Premessa: “se è vero che l’adorazione non si sposa con la credibilità e non contempla un giudizio neutrale sui fatti, allora è opportuno avvisare il lettore che questa recensione non sarà obiettiva”.
Attendavamo questo concerto da mesi, forse dalla scorsa estate visto che la prima tournée europea di questo talentuoso artista statunitense non aveva contemplato una data nei nostri lidi; eppure c’era come un presentimento, una trepidazione accompagnata da fiduciosa speranza (internet vede e prevede) che sarebbero state le stelle di Ferrara ad illuminare la prima italiana di Bon Iver, alias Justin Vernon, la super-nova dell’ indie del terzo millennio.
Neppure il drammatico terremoto di due mesi fa – che ha costretto a spostare il concerto dalla storica piazza Castello al Motovelodromo – ha privato questa città di uno dei live più intensi ed emotivamente partecipati che si ricordino da queste parti, anzi, la nuova location, con i suoi ampi spazi e il prato accogliente è sembrata fin da subito tutt’altro che un ripiego.
E così, poco dopo l’imbrunire, su di un palco ornato di drappeggi penzolanti e simil-lampade votive appare il nostro barbuto del Wisconsin, vestito di un improbabile canottiera a rombi colorati e l’immancabile compagna a sei corde. E con lui e da lui arrivano anche le prime note di “Perth”, con il suo falsetto celestiale che s’insinua sull’incalzante ritmo da marcia, prima che i bassi e le voci da gospel contemporaneo ci proiettino in un mondo a metà tra il fatato e il bucolico.
E’ solo il primo abbraccio del tornado, la prima zampata della farfalla e Justin sembra innescare il tutto a dovere quando intona “Minnesota WI” con una voce profonda, intima, calda, bella perché il Bello continua ad essere tale anche quando arriva dopo tanta bellezza.
Si prosegue facendo ritorno in quel prezioso mondo di corde di cristallo per donarci, perché di dono si tratta, una “Michicant” da brividi, con perfino una coda strumentale fatta di spazzole e fiati dal profumo delicatamente jazz.
Non c’è un solo secondo di sosta tra una canzone e l’altra, ogni pausa è boicottata in nome di una continuità musicale che ha dello stupefacente, da ogni nota che muore ce n’è immediatamente un’altra che prende vita nella voce di Vernon o in qualsiasi strumento di questa vera e propria big band.
L’altro elemento che lascia sbalorditi è la maestosità dei suoni, degli strumenti e degli interpreti coinvolti, in netta antitesi con l’intimismo struggente che avvolge ogni nota di quel capolavoro che è “For Emma Forever Ago”, agli antipodi da quell’ambient – folk sussurrato che ha squarciato inevitabilmente l’inizio del millennio musicale.
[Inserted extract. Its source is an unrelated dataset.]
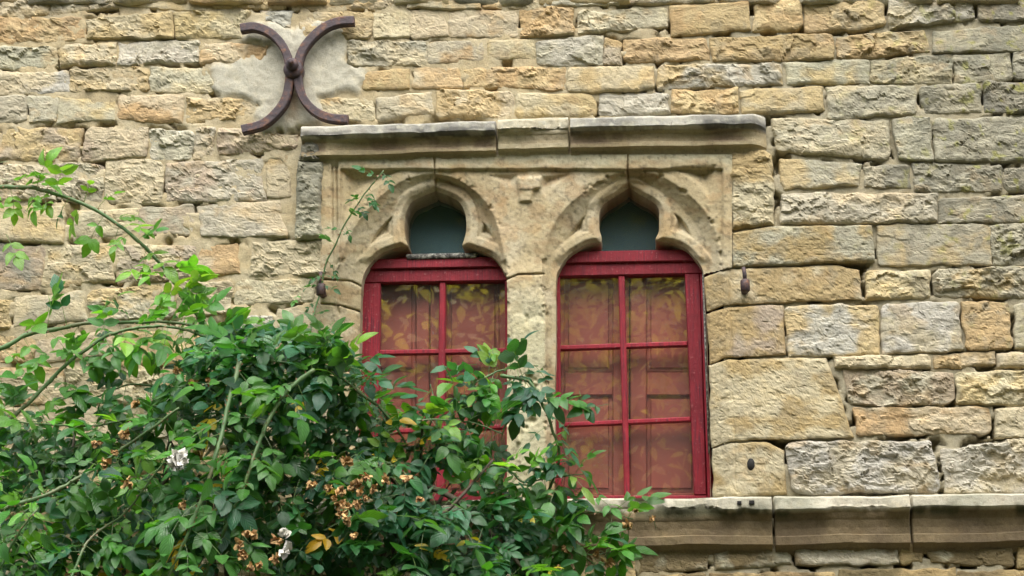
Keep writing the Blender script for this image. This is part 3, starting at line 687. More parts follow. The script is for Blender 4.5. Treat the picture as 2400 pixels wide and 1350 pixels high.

Una doppia batteria, fiati e archi, percussioni varie e ben tre chitarre sono la “tavolozza” dalla quale il nostro artista ricava le tonalità per dipingere la splendida post-country “Towers”, l’ipnotica “Holocene” e la sempre meravigliosa “Skinny Love”, oramai un vero e proprio inno “post-qualunque cosa”.
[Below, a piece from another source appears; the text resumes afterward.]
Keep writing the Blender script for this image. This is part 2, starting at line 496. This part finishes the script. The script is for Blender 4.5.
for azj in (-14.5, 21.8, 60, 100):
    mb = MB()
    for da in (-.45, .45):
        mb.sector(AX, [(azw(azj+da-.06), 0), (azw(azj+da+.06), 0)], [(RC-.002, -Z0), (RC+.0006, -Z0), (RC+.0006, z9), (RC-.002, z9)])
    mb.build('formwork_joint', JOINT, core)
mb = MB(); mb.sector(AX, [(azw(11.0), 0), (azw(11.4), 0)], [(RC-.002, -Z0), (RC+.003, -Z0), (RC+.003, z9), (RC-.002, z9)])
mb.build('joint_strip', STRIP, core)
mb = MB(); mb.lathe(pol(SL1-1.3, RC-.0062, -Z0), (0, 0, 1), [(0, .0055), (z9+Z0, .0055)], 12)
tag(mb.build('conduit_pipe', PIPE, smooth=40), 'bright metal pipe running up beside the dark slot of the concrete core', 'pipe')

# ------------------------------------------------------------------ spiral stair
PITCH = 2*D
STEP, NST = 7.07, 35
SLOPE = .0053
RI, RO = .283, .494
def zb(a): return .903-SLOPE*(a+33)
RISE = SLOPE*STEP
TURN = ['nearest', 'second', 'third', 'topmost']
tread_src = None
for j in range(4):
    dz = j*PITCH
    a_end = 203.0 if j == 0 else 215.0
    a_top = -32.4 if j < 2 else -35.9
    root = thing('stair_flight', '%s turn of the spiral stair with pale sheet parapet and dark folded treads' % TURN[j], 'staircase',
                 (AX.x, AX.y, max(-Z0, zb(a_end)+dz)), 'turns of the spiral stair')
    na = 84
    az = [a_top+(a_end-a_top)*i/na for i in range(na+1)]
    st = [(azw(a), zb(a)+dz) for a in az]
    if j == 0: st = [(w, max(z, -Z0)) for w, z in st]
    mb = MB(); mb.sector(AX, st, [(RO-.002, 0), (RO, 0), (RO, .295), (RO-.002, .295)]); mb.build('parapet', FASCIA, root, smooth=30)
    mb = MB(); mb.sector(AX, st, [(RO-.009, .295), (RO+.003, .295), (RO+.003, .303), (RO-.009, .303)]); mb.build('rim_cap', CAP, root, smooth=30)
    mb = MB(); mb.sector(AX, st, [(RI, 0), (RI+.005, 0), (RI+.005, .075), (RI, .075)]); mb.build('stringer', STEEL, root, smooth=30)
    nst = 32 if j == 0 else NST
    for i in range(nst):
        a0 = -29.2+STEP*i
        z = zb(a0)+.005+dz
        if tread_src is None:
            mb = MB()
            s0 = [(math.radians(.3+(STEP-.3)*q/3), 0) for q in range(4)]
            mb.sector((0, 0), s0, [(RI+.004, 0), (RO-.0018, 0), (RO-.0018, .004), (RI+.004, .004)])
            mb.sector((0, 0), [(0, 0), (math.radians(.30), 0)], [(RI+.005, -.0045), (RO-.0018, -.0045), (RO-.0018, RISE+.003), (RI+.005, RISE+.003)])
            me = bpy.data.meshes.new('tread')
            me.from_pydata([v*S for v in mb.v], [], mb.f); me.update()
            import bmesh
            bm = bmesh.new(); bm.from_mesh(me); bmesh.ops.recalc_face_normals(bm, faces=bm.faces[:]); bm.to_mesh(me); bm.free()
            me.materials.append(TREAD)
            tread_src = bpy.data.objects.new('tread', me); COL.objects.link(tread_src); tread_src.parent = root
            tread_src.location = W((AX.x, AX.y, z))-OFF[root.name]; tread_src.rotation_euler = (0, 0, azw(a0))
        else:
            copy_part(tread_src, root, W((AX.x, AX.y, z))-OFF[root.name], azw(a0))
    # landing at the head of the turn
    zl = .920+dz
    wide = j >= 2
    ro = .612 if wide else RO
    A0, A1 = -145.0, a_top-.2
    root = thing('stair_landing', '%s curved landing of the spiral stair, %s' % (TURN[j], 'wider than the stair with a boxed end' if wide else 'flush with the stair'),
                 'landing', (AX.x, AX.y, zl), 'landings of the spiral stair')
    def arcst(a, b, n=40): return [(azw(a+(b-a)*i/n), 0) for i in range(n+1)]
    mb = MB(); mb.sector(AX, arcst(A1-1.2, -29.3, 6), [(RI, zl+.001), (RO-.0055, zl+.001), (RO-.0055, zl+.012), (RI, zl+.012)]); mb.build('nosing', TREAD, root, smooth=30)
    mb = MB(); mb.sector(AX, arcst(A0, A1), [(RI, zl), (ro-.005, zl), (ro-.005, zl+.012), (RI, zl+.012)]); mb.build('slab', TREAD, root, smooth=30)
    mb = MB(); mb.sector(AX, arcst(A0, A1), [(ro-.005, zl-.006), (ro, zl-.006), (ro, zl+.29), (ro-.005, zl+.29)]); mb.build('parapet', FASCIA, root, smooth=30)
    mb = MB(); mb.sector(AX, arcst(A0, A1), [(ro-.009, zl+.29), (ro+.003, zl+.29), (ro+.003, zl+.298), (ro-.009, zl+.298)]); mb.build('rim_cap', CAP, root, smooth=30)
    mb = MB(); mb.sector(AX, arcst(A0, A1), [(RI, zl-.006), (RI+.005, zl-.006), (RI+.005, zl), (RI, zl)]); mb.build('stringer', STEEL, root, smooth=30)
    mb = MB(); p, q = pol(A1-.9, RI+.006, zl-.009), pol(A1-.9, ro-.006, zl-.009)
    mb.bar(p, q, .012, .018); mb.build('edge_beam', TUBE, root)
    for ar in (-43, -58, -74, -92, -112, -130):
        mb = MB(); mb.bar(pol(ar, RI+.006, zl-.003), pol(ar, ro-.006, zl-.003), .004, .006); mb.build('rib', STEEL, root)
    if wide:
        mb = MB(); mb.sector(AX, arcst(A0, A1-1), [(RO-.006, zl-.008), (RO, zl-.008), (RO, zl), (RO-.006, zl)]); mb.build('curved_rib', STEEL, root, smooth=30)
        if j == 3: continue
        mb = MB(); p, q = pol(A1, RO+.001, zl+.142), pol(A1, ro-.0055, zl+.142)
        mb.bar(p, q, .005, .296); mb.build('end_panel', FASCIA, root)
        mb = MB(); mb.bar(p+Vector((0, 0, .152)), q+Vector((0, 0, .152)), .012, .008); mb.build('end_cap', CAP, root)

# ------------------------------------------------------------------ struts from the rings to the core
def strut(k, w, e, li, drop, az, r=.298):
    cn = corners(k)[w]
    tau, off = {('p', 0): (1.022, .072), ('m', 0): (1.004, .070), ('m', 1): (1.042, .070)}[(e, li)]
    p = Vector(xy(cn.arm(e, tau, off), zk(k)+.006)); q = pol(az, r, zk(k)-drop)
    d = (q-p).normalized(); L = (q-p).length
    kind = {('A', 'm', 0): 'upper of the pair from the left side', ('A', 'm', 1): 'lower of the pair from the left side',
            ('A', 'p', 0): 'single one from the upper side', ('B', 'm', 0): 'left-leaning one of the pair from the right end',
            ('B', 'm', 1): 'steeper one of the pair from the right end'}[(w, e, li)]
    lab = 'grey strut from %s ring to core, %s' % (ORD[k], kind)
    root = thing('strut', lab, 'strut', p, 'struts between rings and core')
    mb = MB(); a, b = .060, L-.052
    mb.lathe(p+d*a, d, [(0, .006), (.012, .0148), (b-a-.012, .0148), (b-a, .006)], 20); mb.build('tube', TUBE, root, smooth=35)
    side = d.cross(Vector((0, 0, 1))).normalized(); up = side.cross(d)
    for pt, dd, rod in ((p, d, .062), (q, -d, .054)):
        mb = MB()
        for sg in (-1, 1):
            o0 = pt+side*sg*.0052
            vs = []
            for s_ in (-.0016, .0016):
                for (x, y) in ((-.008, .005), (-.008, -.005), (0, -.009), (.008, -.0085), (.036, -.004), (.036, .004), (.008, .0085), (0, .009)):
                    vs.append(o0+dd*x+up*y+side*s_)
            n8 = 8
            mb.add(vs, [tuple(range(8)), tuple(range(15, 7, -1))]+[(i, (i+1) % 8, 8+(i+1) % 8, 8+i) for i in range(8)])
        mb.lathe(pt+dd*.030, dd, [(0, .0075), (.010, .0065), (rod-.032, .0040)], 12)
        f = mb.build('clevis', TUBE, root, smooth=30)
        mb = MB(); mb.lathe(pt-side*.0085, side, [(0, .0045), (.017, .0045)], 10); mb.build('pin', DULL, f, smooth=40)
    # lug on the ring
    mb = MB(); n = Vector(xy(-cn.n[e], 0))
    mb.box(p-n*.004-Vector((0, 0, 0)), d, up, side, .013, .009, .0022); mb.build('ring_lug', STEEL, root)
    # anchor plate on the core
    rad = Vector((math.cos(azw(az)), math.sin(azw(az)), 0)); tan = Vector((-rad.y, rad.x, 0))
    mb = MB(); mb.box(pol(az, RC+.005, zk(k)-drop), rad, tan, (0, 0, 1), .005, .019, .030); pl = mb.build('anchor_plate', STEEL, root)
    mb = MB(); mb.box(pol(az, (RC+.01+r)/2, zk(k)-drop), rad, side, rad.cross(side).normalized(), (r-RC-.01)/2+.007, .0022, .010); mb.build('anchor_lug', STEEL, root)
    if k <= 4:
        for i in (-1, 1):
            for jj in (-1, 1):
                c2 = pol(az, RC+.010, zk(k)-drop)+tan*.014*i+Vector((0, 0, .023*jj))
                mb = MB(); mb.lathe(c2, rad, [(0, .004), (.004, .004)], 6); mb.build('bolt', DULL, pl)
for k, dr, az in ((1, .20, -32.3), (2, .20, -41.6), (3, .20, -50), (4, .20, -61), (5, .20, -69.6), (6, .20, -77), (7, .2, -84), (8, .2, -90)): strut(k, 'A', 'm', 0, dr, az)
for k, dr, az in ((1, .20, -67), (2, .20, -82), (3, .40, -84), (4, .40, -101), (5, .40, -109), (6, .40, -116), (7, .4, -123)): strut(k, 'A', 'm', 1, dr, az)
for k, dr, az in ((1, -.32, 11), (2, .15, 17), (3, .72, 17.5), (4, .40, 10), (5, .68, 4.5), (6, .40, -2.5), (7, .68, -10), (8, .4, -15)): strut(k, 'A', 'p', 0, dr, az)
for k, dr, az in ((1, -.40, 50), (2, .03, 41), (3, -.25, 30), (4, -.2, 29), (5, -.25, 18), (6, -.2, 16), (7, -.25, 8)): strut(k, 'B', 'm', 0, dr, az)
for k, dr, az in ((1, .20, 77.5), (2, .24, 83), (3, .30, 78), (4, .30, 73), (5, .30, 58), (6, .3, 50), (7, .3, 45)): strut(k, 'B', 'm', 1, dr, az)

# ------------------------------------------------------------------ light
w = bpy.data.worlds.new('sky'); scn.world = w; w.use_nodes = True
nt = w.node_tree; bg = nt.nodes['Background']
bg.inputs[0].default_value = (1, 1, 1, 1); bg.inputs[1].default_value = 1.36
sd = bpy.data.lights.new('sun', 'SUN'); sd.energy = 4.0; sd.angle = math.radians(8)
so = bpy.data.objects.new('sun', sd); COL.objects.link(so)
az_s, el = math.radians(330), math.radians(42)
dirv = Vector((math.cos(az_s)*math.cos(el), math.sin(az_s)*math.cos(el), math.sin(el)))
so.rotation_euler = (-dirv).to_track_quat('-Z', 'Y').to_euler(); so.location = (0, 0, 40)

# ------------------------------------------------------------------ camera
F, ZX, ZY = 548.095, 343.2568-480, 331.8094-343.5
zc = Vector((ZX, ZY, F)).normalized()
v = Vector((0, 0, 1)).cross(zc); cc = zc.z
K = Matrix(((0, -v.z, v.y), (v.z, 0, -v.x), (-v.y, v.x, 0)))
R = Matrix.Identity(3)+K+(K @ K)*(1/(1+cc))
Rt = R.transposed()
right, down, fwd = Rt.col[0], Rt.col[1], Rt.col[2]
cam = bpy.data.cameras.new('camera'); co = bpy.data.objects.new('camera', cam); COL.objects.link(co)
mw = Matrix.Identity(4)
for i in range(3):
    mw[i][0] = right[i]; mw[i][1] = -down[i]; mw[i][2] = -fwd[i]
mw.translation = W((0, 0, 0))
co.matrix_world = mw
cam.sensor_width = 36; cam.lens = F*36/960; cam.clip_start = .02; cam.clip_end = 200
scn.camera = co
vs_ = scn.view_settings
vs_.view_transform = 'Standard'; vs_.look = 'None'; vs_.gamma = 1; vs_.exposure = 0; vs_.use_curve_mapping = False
Quando poi Vernon decide di aprire la vetrinetta delle gemme preziose allora ti spieghi il perché di tanta venerazione trasversale (dai National a Kanye West), il perché dei due recenti Grammy, perché con 35° gradi “Creature Fear” ti provoca solo brividi e “Re-Stacks”, eseguita con la sola compagnia di una chitarra e un fascio di luce bianca, non ti arriva, no, non ti arriva…ti attraversa.
“Beth/Rest” chiude la prima parte del set e sorprende per la sua resa inaspettata, corposa, di gran lunga migliore rispetto al disco. Le manipolazioni vocali, figlie di auto-tune e >vocoder, sembrano umanizzate, le chitarre, in primissimo piano come non mai, sono calde e magnetiche, le orchestrazioni >synth-pop e la lunga coda strumentale sono la risposta a qualche detrattore dell’ultima ora sull’efficacia live di questo meraviglioso progetto.
E’ tutto perfetto nel mondo di questo uomo venuto da lontano, forse anche troppo delle volte, lasciando magari in naftalina un coinvolgimento che spesso trasforma un evento da incredibile a indimenticabile, ma basta il primo bis per piantare un chiodo nella memoria collettiva di una serata, basta una “The Wolves” epica, elettrificata fino a diventare hard-rock, per dar vita a un braciere di mani e voci indirizzate al cielo, basta quel verso ripetuto all’unisono, “What Might Have Been Lost”, per far pace, forse, con la storia della musica, per pretendere e avere una volta per tutte, il nostro Oracolo.